### Objective:
Output a verbatim copy of the data, cut off after the line that contains "C = bpy.context.collection".

### Supplied data:
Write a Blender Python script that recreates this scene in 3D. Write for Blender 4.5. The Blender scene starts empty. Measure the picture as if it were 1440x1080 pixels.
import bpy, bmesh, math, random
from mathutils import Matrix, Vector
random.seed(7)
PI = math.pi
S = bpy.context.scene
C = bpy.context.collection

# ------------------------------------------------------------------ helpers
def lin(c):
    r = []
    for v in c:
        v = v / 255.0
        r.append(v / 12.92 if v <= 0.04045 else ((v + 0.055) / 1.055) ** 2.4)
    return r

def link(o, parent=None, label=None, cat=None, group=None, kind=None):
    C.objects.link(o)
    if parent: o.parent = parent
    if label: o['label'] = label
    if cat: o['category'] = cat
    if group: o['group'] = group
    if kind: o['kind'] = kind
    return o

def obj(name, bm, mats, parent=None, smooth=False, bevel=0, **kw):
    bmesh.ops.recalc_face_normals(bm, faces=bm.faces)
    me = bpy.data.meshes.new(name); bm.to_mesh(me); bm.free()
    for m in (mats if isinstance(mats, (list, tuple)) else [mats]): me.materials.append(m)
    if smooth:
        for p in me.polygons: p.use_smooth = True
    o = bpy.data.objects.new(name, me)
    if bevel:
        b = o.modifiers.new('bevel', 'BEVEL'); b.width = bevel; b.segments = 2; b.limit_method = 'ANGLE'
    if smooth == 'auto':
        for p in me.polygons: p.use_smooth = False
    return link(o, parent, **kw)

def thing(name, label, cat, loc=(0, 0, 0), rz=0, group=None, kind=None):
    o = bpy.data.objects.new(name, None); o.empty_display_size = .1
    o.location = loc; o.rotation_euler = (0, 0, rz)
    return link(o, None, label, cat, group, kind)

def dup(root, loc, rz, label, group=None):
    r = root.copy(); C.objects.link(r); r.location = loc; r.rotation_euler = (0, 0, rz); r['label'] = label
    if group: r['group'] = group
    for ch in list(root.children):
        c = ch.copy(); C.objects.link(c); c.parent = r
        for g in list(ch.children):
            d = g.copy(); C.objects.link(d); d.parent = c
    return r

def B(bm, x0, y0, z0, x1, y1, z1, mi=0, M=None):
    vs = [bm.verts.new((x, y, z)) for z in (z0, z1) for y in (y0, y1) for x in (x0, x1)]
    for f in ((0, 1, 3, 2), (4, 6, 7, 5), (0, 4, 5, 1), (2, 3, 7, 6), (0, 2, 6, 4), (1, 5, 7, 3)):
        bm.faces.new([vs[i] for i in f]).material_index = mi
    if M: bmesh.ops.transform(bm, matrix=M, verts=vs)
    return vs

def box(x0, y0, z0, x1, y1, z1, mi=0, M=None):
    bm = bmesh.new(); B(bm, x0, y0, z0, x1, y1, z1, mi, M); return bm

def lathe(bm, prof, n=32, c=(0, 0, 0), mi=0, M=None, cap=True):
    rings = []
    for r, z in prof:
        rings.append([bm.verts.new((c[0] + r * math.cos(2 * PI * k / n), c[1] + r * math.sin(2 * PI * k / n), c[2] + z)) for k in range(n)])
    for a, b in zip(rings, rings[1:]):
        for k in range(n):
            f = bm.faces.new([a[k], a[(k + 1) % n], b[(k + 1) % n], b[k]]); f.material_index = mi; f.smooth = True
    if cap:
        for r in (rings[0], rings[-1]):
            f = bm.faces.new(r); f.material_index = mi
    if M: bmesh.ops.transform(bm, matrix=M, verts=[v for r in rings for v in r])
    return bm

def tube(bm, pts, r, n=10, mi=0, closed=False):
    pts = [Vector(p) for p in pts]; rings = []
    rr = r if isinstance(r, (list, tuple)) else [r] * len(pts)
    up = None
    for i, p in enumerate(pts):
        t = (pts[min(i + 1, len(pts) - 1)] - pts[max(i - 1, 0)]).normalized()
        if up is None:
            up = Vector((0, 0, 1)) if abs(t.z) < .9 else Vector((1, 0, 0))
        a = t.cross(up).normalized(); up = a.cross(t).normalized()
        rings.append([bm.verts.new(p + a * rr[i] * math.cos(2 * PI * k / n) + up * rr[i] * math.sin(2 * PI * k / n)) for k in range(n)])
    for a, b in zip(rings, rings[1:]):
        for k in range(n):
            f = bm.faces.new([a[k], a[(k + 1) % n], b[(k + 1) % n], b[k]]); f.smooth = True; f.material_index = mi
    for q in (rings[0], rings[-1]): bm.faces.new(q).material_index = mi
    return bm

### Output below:
Write a Blender Python script that recreates this scene in 3D. Write for Blender 4.5. The Blender scene starts empty. Measure the picture as if it were 1440x1080 pixels.
import bpy, bmesh, math, random
from mathutils import Matrix, Vector
random.seed(7)
PI = math.pi
S = bpy.context.scene
C = bpy.context.collection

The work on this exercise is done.